DATASET RECORDS ::
──────

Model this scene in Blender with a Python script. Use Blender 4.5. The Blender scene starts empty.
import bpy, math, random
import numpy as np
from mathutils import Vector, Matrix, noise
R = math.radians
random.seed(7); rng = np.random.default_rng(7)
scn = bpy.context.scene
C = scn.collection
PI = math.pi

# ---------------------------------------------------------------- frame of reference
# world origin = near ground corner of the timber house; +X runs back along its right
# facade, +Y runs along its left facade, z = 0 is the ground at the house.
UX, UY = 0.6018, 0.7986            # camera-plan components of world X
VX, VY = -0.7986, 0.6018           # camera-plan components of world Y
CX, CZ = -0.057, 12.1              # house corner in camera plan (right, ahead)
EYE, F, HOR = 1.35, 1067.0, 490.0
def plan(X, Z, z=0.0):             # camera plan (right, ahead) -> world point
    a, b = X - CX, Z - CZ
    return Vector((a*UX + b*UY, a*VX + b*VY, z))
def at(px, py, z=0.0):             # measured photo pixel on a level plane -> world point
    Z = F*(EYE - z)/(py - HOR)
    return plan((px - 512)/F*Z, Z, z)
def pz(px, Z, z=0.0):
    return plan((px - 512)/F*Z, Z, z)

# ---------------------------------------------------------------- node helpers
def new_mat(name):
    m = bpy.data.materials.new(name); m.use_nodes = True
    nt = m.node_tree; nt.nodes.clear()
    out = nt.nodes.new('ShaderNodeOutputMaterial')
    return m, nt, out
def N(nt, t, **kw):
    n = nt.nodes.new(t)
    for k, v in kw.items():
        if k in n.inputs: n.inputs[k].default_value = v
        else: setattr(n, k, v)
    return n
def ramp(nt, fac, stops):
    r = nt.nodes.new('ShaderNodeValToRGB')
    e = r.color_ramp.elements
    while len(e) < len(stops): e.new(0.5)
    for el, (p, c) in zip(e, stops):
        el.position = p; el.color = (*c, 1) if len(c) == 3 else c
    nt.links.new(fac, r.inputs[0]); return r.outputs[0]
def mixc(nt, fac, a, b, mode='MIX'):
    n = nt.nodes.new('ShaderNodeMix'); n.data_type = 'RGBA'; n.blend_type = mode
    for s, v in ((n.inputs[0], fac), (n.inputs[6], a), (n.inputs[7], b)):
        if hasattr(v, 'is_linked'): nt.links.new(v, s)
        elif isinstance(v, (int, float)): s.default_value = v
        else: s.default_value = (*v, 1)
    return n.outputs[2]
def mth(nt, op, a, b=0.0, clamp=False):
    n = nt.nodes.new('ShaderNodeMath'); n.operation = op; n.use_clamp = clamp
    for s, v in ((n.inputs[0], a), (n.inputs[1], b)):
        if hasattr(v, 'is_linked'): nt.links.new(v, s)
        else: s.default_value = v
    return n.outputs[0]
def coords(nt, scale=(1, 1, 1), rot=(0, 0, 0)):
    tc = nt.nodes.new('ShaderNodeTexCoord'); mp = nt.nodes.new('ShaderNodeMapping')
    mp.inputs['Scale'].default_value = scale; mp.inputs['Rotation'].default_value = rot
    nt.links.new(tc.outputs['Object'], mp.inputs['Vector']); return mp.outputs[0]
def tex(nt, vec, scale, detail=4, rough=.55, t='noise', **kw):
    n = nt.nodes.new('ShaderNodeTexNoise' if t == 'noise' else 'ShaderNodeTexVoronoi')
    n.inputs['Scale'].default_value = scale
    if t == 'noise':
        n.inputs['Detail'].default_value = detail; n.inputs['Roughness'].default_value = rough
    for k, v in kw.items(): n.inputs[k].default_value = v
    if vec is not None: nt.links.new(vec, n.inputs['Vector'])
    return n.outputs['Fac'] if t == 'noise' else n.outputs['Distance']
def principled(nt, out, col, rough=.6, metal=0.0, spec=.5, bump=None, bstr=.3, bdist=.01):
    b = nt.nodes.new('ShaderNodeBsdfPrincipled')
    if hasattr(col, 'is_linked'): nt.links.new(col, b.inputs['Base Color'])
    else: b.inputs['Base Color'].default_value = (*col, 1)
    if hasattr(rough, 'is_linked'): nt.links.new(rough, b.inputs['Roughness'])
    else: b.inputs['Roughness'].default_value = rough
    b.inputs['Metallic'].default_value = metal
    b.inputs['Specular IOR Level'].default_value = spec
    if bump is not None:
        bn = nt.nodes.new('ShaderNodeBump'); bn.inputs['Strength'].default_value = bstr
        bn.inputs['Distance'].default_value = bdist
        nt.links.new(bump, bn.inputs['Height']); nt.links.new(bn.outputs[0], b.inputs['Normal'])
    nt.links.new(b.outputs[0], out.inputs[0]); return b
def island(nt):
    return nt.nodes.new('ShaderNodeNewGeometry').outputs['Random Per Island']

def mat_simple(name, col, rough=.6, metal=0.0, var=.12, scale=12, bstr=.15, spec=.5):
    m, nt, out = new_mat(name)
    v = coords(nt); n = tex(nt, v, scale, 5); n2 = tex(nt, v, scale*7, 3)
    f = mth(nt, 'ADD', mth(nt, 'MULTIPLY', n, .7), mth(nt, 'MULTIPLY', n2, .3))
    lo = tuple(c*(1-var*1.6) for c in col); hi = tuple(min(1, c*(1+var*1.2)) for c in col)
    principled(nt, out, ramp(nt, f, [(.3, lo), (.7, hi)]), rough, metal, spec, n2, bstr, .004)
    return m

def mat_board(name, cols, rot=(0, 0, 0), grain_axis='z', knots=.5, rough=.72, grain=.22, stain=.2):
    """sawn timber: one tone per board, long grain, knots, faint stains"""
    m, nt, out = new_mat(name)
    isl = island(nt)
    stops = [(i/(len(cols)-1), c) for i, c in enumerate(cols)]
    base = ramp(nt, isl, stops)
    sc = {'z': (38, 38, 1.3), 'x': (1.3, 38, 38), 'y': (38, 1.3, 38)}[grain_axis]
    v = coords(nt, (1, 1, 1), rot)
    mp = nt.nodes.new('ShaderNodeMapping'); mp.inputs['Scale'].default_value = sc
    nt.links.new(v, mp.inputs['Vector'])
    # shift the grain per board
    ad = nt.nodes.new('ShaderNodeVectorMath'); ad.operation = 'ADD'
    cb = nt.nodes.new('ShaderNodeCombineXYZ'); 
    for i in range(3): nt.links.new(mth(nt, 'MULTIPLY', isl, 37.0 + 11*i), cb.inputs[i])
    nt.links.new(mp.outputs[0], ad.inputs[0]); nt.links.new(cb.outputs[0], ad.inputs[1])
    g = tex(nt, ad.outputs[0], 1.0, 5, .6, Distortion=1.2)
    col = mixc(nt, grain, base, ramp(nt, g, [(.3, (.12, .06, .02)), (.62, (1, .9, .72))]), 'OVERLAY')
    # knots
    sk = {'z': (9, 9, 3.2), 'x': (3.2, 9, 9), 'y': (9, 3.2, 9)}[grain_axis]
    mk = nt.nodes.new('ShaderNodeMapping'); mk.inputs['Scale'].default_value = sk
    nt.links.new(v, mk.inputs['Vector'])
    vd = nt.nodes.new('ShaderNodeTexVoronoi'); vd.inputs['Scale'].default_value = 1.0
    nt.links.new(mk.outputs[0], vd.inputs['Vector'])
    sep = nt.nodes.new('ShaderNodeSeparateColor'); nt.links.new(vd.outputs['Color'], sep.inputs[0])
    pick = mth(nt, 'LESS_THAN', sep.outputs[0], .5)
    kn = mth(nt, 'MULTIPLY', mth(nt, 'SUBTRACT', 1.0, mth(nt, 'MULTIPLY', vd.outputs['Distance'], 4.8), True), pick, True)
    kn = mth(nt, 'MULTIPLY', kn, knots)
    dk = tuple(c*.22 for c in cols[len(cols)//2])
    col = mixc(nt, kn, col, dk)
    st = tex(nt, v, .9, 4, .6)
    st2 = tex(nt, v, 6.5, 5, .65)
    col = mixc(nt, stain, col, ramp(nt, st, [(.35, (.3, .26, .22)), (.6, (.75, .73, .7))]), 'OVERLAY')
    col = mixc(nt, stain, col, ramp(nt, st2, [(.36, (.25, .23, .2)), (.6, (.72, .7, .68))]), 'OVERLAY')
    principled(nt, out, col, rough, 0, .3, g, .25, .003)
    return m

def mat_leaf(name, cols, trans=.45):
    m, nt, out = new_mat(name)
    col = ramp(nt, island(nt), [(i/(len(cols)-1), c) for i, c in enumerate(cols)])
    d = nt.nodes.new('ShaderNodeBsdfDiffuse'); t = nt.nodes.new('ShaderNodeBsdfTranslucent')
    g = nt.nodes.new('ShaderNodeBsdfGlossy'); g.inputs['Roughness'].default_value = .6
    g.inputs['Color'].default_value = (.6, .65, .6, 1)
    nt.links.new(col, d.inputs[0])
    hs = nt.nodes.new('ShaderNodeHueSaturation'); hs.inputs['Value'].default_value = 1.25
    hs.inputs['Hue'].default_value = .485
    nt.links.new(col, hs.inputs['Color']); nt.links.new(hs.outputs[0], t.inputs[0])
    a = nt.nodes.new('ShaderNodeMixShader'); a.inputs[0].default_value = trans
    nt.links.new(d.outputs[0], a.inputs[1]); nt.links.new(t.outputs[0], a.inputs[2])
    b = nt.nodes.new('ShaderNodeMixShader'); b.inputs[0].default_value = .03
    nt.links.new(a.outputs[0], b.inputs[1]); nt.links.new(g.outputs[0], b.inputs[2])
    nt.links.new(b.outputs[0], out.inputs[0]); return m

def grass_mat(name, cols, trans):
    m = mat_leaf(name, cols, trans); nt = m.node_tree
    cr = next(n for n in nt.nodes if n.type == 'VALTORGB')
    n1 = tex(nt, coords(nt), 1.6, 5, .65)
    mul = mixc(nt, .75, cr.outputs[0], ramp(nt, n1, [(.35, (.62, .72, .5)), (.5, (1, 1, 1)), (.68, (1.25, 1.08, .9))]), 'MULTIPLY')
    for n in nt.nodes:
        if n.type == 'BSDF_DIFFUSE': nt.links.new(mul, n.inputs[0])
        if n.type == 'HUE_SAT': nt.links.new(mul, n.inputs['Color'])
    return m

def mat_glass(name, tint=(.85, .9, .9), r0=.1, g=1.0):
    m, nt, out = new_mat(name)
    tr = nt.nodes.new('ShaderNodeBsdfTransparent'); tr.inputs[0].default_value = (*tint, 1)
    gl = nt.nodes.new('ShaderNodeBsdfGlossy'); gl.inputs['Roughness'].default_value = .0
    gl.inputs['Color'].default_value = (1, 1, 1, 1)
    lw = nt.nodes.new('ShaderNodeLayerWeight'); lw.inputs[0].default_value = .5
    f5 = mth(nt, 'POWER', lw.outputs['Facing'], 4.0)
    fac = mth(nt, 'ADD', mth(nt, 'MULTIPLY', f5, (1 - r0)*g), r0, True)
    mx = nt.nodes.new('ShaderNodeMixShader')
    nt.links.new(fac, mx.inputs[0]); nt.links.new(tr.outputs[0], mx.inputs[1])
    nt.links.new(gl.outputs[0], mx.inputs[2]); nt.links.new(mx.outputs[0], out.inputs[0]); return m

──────

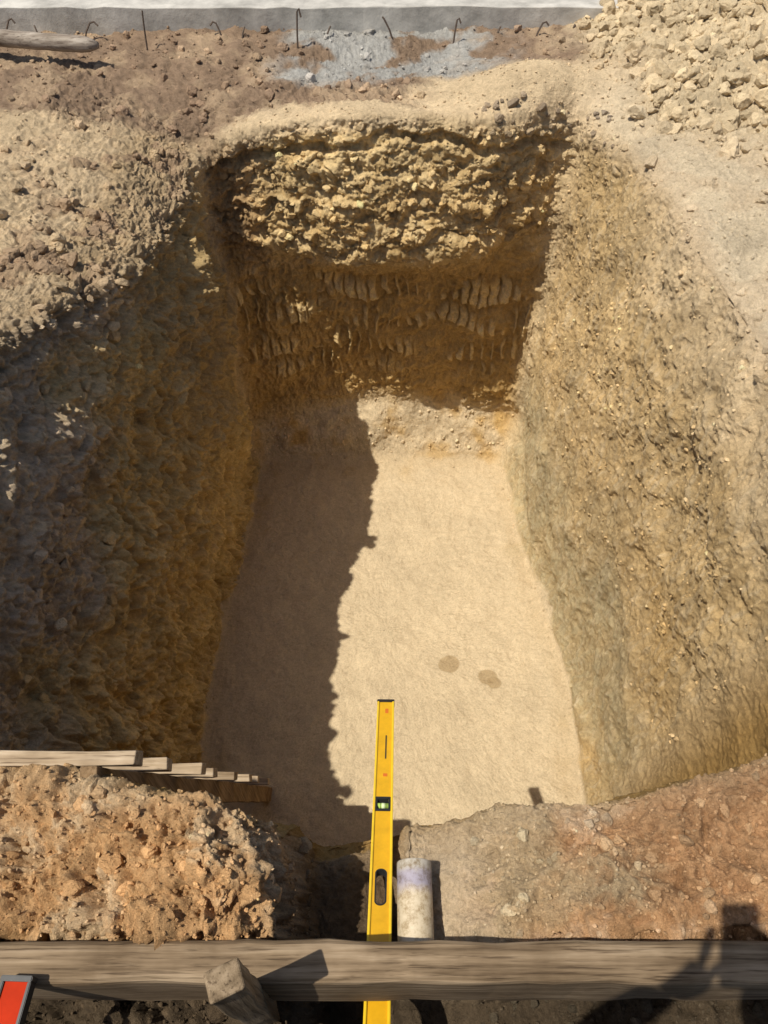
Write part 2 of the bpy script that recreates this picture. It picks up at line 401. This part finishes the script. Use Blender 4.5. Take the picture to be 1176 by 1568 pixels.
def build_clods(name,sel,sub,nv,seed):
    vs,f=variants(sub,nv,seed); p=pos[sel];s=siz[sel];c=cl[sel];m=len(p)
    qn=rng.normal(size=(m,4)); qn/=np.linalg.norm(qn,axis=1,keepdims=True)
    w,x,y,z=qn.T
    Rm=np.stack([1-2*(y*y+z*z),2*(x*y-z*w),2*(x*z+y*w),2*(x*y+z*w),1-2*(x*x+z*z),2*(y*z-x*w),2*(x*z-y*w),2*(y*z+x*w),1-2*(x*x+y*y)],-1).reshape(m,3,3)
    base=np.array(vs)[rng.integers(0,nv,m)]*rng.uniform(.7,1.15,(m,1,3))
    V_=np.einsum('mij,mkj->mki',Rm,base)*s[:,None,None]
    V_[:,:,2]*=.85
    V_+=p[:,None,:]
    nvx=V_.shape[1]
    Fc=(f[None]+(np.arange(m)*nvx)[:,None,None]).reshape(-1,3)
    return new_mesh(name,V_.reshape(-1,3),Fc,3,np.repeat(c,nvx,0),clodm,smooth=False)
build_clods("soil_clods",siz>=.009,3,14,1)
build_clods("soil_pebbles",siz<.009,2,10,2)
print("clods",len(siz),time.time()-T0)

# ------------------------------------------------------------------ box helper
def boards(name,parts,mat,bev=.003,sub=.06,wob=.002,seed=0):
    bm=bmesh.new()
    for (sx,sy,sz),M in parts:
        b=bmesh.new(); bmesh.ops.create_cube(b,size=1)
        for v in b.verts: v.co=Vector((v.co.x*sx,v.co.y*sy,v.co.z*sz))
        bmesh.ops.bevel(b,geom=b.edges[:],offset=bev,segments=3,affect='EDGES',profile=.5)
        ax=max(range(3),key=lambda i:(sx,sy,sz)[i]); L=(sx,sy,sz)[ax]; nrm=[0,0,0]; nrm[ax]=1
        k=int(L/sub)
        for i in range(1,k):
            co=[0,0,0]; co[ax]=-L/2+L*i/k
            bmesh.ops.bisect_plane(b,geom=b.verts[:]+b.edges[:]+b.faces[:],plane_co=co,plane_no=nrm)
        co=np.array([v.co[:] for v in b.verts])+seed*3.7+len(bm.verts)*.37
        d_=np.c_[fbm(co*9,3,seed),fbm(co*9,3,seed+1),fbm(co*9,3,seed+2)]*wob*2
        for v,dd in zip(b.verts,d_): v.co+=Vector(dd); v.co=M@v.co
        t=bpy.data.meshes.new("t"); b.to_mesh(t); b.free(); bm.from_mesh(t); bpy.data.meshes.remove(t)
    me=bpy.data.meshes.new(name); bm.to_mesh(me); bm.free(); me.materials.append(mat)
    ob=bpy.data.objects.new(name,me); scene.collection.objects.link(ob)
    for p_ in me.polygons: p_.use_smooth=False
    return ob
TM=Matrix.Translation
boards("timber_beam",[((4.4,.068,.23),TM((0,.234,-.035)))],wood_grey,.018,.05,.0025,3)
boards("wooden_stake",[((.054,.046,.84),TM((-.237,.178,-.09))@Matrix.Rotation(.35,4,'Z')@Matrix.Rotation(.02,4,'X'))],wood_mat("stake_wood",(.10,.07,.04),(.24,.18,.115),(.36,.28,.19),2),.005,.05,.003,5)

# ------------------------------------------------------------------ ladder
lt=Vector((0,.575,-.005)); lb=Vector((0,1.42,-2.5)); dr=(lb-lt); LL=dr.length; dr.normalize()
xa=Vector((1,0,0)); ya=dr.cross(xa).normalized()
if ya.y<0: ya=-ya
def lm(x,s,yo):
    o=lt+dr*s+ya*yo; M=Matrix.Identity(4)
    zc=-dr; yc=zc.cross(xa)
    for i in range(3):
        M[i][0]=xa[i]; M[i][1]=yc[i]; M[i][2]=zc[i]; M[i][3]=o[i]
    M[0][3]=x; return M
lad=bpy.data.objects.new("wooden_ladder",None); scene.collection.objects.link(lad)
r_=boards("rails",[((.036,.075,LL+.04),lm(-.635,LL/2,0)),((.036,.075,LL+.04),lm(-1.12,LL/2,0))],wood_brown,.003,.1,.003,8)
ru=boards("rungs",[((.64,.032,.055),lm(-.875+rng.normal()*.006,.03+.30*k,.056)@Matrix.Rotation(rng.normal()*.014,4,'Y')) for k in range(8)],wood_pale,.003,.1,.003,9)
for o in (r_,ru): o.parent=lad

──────

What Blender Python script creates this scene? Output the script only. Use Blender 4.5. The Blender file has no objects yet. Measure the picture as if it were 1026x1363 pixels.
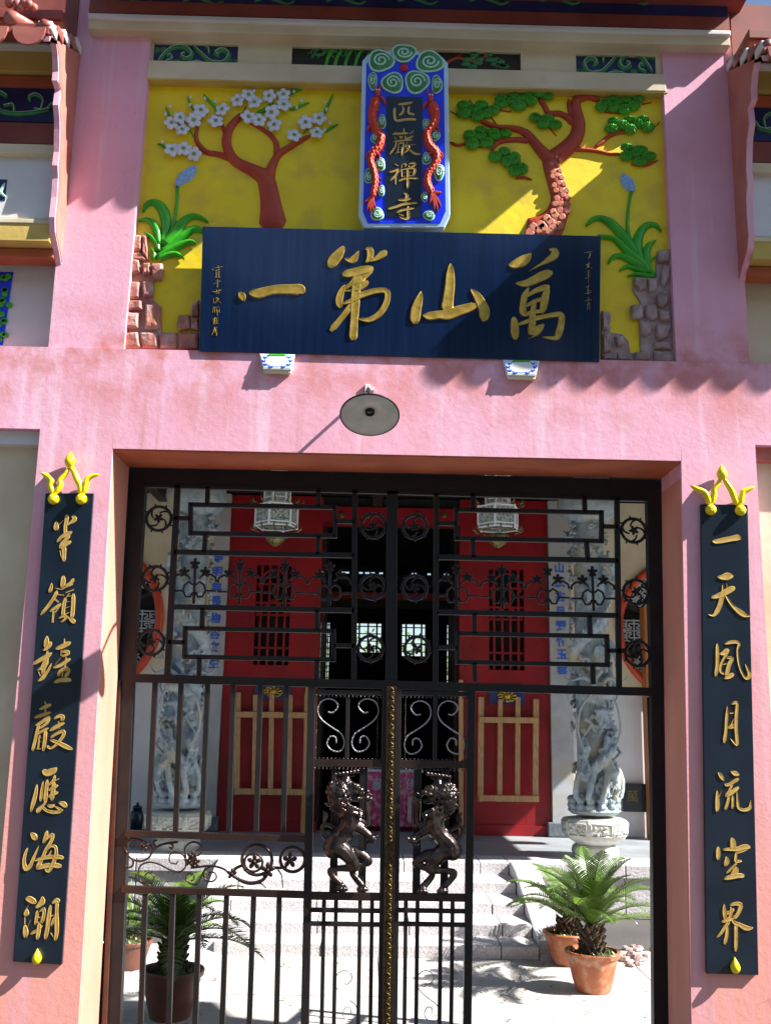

──────

DIRECTIONS FOR THIS TASK :: Determine how many lines of the data contain "pixels" and give nothing but that number.

RESULT :: 2